Provided your camera is supported with a sturdy L-bracket, there is absolutely no need to have a tripod mount on the CV 125 itself. Besides, the lens is neither long nor heavy enough to warrant such support anyway.
Your comment makes me wonder if your tripod is up to the task.
My tripod is as good as it gets.
Your comments make me wonder about your subject matter (inanimate objects) versus animals ...
I have an L-bracket, and these let you do perfectly-horizontal, and perfecetly-vertical, compositions ... but what about angles that are
inbetween perfectly-vertical and perfectly-horizontal
It's not just "the weight" which warrants a tripod-collar, it's
the infinite-rotated positions, instantly available, that a tripod collar lets you achieve.
If I see a butterfly in a cockeyed, 35° position on a bent piece of grass ... neither perfectly-vertical, nor perfectly-horizontal, positions are going to get me what I want.
Worse, if my subject is highly-agitated, it may fly away in a second or two, so I don't have all day to pluck my camera off the tripod, flip it vertically, reattach, and re-compose my shot (with an L-bracket).

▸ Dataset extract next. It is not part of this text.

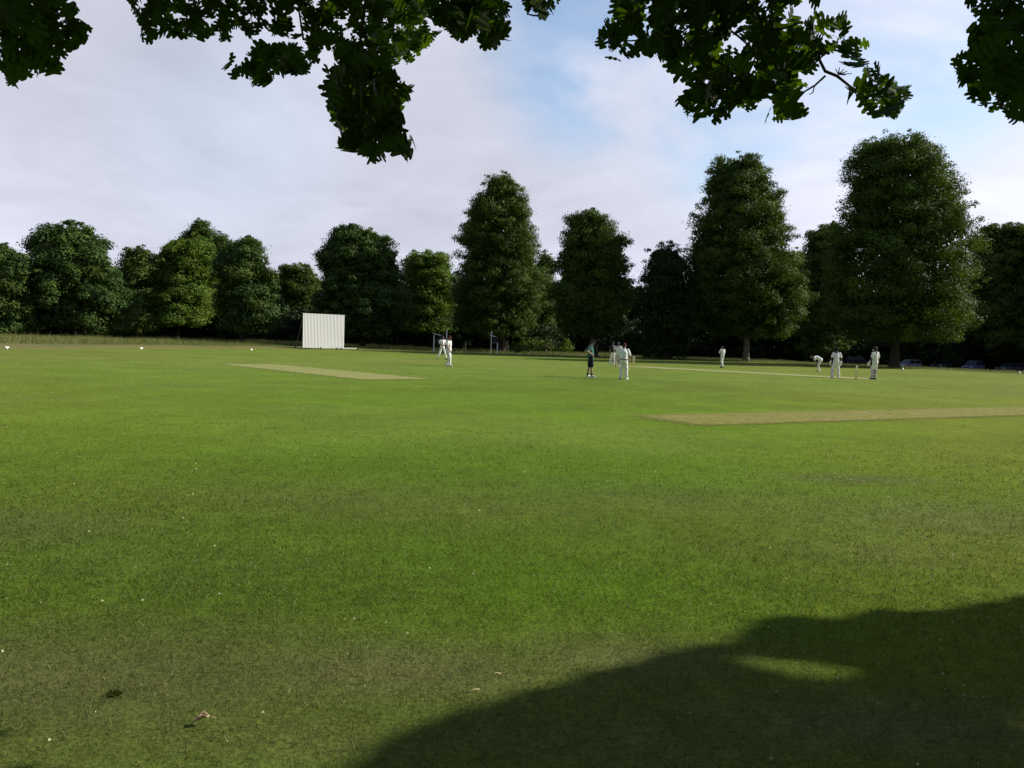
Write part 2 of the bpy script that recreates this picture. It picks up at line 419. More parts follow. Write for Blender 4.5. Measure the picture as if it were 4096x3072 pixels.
# ------------------------------------------------------------------ stumps
def wicket(c, label):
    t = empty('wicket', (c[0], c[1], 0), math.atan2(pd[1], pd[0])-math.pi/2)
    tag(t, label, 'stumps', 'wickets at either end of the pitch')
    for x in (-.10, 0, .10):
        m = MB(); m.tube([(x, 0, 0), (x, 0, .69), (x, 0, .705), (x, 0, .715)], [.016, .016, .015, .010], 10); m.build('stump', M['stump_wood'], t, True)
    for x in (-.053, .053):
        m = MB(); m.tube([(x-.05, 0, .726), (x-.02, 0, .726), (x-.018, 0, .726), (x+.03, 0, .726), (x+.032, 0, .726), (x+.05, 0, .726)], [.008, .008, .013, .013, .008, .008], 8); m.build('bail', M['stump_wood'], t, True)
    return t
w1 = wicket(STN, 'three wooden stumps between the two padded players at the near end')
w2 = wicket(STF, 'three wooden stumps right of the maroon-capped man, far end of the pitch')
w1.scale = (1, 1, 1.03)

# ------------------------------------------------------------------ trees
def leaf_cloud(c, nrm, size, aspect=.6):
    """rhombic leaves at centres c with normals nrm"""
    n = len(c)
    r = RNG.normal(size=(n, 3)); t = np.cross(nrm, r); t /= np.linalg.norm(t, axis=1, keepdims=True)+1e-9
    b = np.cross(nrm, t); s = size[:, None]
    V = np.empty((n, 4, 3)); V[:, 0] = c+t*s*.5; V[:, 2] = c-t*s*.5
    V[:, 1] = c+b*s*.5*aspect-t*s*.08; V[:, 3] = c-b*s*.5*aspect-t*s*.08
    # slight cupping
    V[:, 1] += nrm*s*.08; V[:, 3] += nrm*s*.08
    return V.reshape(-1, 3), np.arange(4*n).reshape(-1, 4)
def crown_points(prof, dens, blobr, depthf=1.0, hollow=.55, up=.25):
    """prof: arrays z, xl, xr (metres, local).  returns leaf centres, normals, brightness"""
    z, xl, xr = prof; seedv = RNG.uniform(0, 50)
    A = np.trapezoid(xr-xl, z) if hasattr(np, 'trapezoid') else np.trapz(xr-xl, z)
    A = abs(A); zz = np.linspace(z.min(), z.max(), 200)
    wl = np.interp(zz, z, xl); wr = np.interp(zz, z, xr); w = (wr-wl)
    nb = int(A/(blobr**2)*1.9)+12
    pr = (w+.4); pr = pr/pr.sum()
    zi = RNG.choice(200, nb, p=pr); bz = zz[zi]+RNG.normal(size=nb)*.2
    cx = (wl[zi]+wr[zi])/2; rx = w[zi]/2
    br = blobr*(.45+1.25*RNG.random(nb)**1.6)*np.clip(rx/(blobr*1.6), .45, 1)
    th = RNG.uniform(0, 2*math.pi, nb); fr = np.where(RNG.random(nb) < .75, RNG.uniform(.80, 1.10, nb), RNG.uniform(.0, .8, nb))
    top = z.max()
    lump = 1+.26*(fbm(zz[zi]/1.7+seedv, th*1.9+seedv, 5, 2)-.5)
    rad = np.maximum(rx*lump-br*1.02, .05)
    bx = cx+np.cos(th)*rad*fr; by = np.sin(th)*rad*depthf*fr
    br = np.minimum(br, np.maximum((top-bz)*.75, .3)); bz = np.minimum(bz, top-br*.7)
    bz = np.maximum(bz, z.min()+br*.5)
    cnt = np.maximum((dens*A*br**2/np.sum(br**2)).astype(int), 4)
    idx = np.repeat(np.arange(nb), cnt); n = len(idx)
    v = RNG.normal(size=(n, 3)); v /= np.linalg.norm(v, axis=1, keepdims=True)
    rr = (RNG.random(n)**.30)*(1+.14*RNG.normal(size=n))*(1+.35*(RNG.random(n) > .93))
    c = np.stack([bx[idx], by[idx], bz[idx]], 1) + v*rr[:, None]*br[idx][:, None]*np.array([1.12, 1.12, .70])
    nr = v*1.0 + RNG.normal(size=(n, 3))*.36 + np.array([0, 0, up]); nr /= np.linalg.norm(nr, axis=1, keepdims=True)
    bb = RNG.uniform(.7, 1.3, nb)[idx]*RNG.uniform(.8, 1.2, n)
    gg = np.clip(RNG.uniform(-.2, .8, nb)[idx]+RNG.normal(size=n)*.15, 0, 1)
    return c, nr, np.stack([bb, gg, gg*0], 1), (bx, by, bz, br)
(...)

A tripod collar allows me to re-compose in a fraction of a second, compared to a cumbersome L-bracket, and I don't make a bunch of hand-movements either, which can scare away flighty subjects, which gives me no image at all.
As to the 200/4 ED-IF vs 125 CV: the 200 certainly is sharp, but lacks the wonderful bokeh quality of the 125. Plus the chromatic correction of the 125 is better as indicated by its being an APO lens.

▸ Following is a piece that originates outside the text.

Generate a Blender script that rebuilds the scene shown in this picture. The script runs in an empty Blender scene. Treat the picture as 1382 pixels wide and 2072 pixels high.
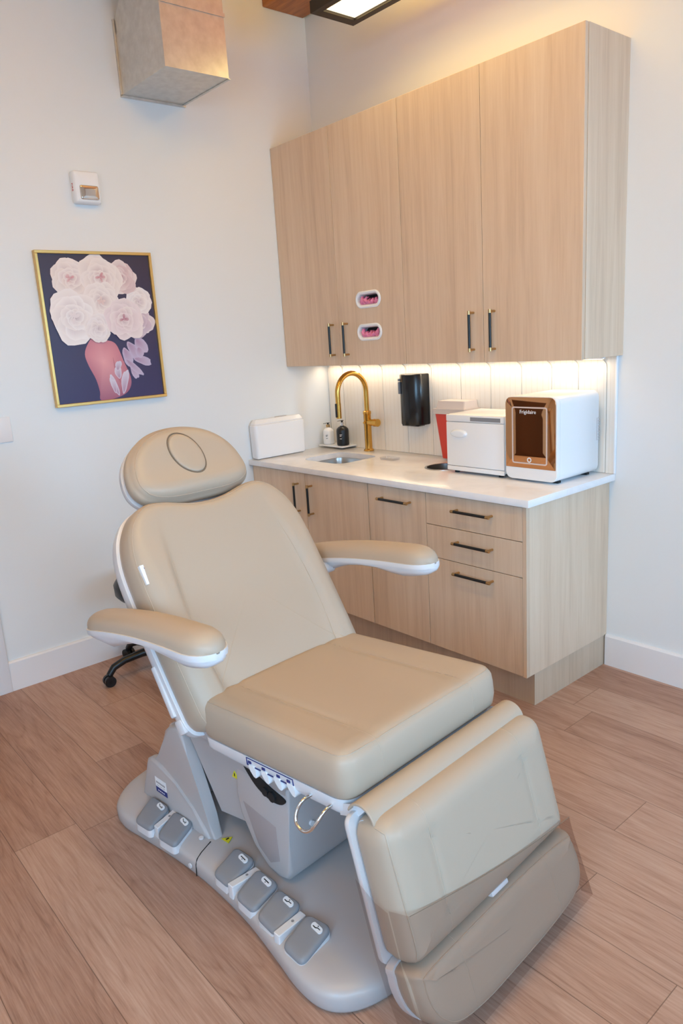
import bpy, bmesh, math, random
from mathutils import Vector, Matrix
from mathutils.bvhtree import BVHTree
random.seed(7)
PI = math.pi
SC = bpy.context.scene
COL = SC.collection
def sr(r, g, b):
    f = lambda c: (c/255/12.92) if c/255 <= .04045 else ((c/255+.055)/1.055)**2.4
    return (f(r), f(g), f(b), 1)

# ------------------------------------------------------------ camera
cam_d = bpy.data.cameras.new('camera'); cam = bpy.data.objects.new('camera', cam_d); COL.objects.link(cam)
yaw, pitch, roll, FPX = 0.8764, -0.2315, -0.0644, 1485.05
fw = Vector((-math.sin(yaw)*math.cos(pitch), math.cos(yaw)*math.cos(pitch), math.sin(pitch)))
rt = Vector((math.cos(yaw), math.sin(yaw), 0)); up = rt.cross(fw)
r2 = rt*math.cos(roll)+up*math.sin(roll); u2 = up*math.cos(roll)-rt*math.sin(roll)
mw = Matrix((r2, u2, -fw)).transposed().to_4x4(); mw.translation = (3.6116, -2.9697, 1.5691)
cam.matrix_world = mw
cam_d.sensor_fit = 'VERTICAL'; cam_d.sensor_height = 36; cam_d.lens = FPX/2072*36
cam_d.clip_start = .05
SC.camera = cam
# ------------------------------------------------------------ light and exposure
SC.view_settings.view_transform = 'Standard'; SC.view_settings.look = 'None'
SC.view_settings.gamma = 1; SC.view_settings.use_curve_mapping = False
SC.view_settings.exposure = -0.08
W = bpy.data.worlds.new('world'); SC.world = W; W.use_nodes = True
W.node_tree.nodes['Background'].inputs[0].default_value = (.62, .80, 1, 1)
W.node_tree.nodes['Background'].inputs[1].default_value = .8
def area(name, loc, rot, sx, sy, power, col, spread=PI):
    d = bpy.data.lights.new(name, 'AREA'); d.shape = 'RECTANGLE'; d.size = sx; d.size_y = sy
    d.energy = power; d.color = col; d.spread = spread
    o = bpy.data.objects.new(name, d); COL.objects.link(o); o.location = loc; o.rotation_euler = rot
    return o
RX, FY, CZ = 5.4, -5.0, 3.75            # right wall, front wall, ceiling
DAY = (.37, .68, 1); WARM = (1, .68, .15)
area('window_skylight', (RX+.10, -3.7, 1.90), (0, math.radians(68), 0), 1.5, 2.0, 34, DAY, math.radians(75))
area('back_window_daylight', (RX+.05, -.92, 1.7), (0, math.radians(79), 0), 1.3, 1.0, 26, DAY, math.radians(98))
area('front_fill', (4.4, FY-.05, 1.9), (PI/2, 0, 0), 1.6, 1.6, 50, DAY)  # added fill from behind the camera, balancing walls and leg rest
area('front_fill_tilted', (4.4, FY-.06, 1.9), (math.radians(72), 0, 0), 1.6, 1.6, 36, DAY, math.radians(100))  # second added fill at the same spot, tilted down and narrower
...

Thanks for the perspective.
The 200/4 Micro IF (non-ED) wins only on its buttery smooth focusing and long working distance vs the 125 CV. Optically speaking it is no match at all. But still sharp enough for most purposes provided you do a CA removal in the RAW processing work flow.
Again, much appreciated, thank you.
I can live without the AF of the V-125 and can deal with the lack of reach also, because I really do enjoy its image quality.
However, the lack of a tripod collar is one thing I do miss immensely.
Again, it's not the "weight" of the lens, it's the
positioning of it, composition-wise, immediately, that makes it so valuable on a wildlife macro lens.
If the V-125 had a tripod collar, it would be perfect IMO.